Ottawa

Yasir Naqvi appointed Ontario's AG as Kathleen Wynne shuffles cabinet

Ottawa remains represented by three MPPs at the provincial cabinet table following this morning's shuffle at Queen's Park, with Bob Chiarelli and Yasir Naqvi taking on new roles and Marie-France Lalonde of Ottawa-Orléans assuming one of the posts vacated by Madeleine Meilleur.

Bob Chiarelli takes back infrastructure file while Marie-France Lalonde joins cabinet

Attorney General Yasir Naqvi is flanked by Ontario Premier Kathleen Wynne (left) and Lt.-Gov. Elizabeth Dowdeswell (right) after the cabinet swearing in at Queen's Park in Toronto on Monday, June 13, 2016. (Peter Power/The Canadian Press)

Ottawa remains represented by three MPPs at the provincial cabinet table following this morning's shuffle at Queen's Park, with Bob Chiarelli and Yasir Naqvi taking on new roles and Marie-France Lalonde of Ottawa-Orléans assuming one of the posts vacated by Madeleine Meilleur.

Naqvi becomes attorney general, responsible for Ontario's justice system.

"That's generally seen to be a promotion," said Jonathan Malloy, an associate professor in Carleton University's political science department.

"Attorney general is considered to be a high-profile and important file in the cabinet. Mr. Naqvi obviously has some real standing in the party," said Malloy.

Naqvi leaves community safety and correctional services, where he was overseeing changes to policing and was promising to follow up on recommendations to improve conditions at the Ottawa-Carleton Detention Centre.

Chiarelli to infrastructure, again

Bob Chiarelli leaves the energy portfolio to Sudbury's Glenn Thibeault, and moves to infrastructure — a file Chiarelli oversaw from 2010 to 2013.

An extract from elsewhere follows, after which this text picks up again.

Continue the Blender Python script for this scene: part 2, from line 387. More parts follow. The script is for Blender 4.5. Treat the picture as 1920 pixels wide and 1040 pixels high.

Reporters questioned Premier Kathleen Wynne over her decision to move Chiarelli, who had been managing crises such as the gas plant scandal and hydro rate increases.

"He is tough, he is tough," the premier admitted. "He's done amazing work."

Wynne called the infrastructure file "critical" to her plan to create jobs in Ontario and to grow the economy.

"We've made changes to bring experience into ministries that will help with that focus," Wynne said.

Ottawa-Orléans MPP gets 1st cabinet post

Marie-France Lalonde, who was elected to represent Ottawa-Orléans in 2014, said she's excited and honoured to be given both government and consumer services, as well as francophone affairs.

She helped champion francophone issues for the last two years as Meilleur's parliamentary assistant.
Marie-France Lalonde, minister of government and consumer services and minister responsible for francophone affairs on Monday, June 13, 2016. (Peter Power/The Canadian Press)

The rest of Lalonde's file is broad, making her responsible for everything from Service Ontario to Ontario's travel regulator, the Travel Industry Council of Ontario. She will also be briefed in the next two days on payday loans and upstart economic forces such as Uber and Airbnb.

"We are a ministry that oversees the procurement of the government also, so I'm looking forward to bringing that business sense within that ministry," said Lalonde, who co-owned and ran the Portobello seniors' residence in Orléans and was trained in social work.

North Grenville mayor David Gordon had been lobbying Lalonde's predecessor over a review of the decision to close Service Ontario locations, including the one in Kemptville. He's now keen to meet Lalonde.

Gordon had another reason to keep a close eye on today's cabinet shuffle: the future of the former agricultural college in Kemptville.

Gordon said he was pleased that Jeff Leal and Glen Murray retained their respective agriculture and environment files because he didn't want to see negotiations to turn the college into a community hub delayed by having to bring new ministers up to speed.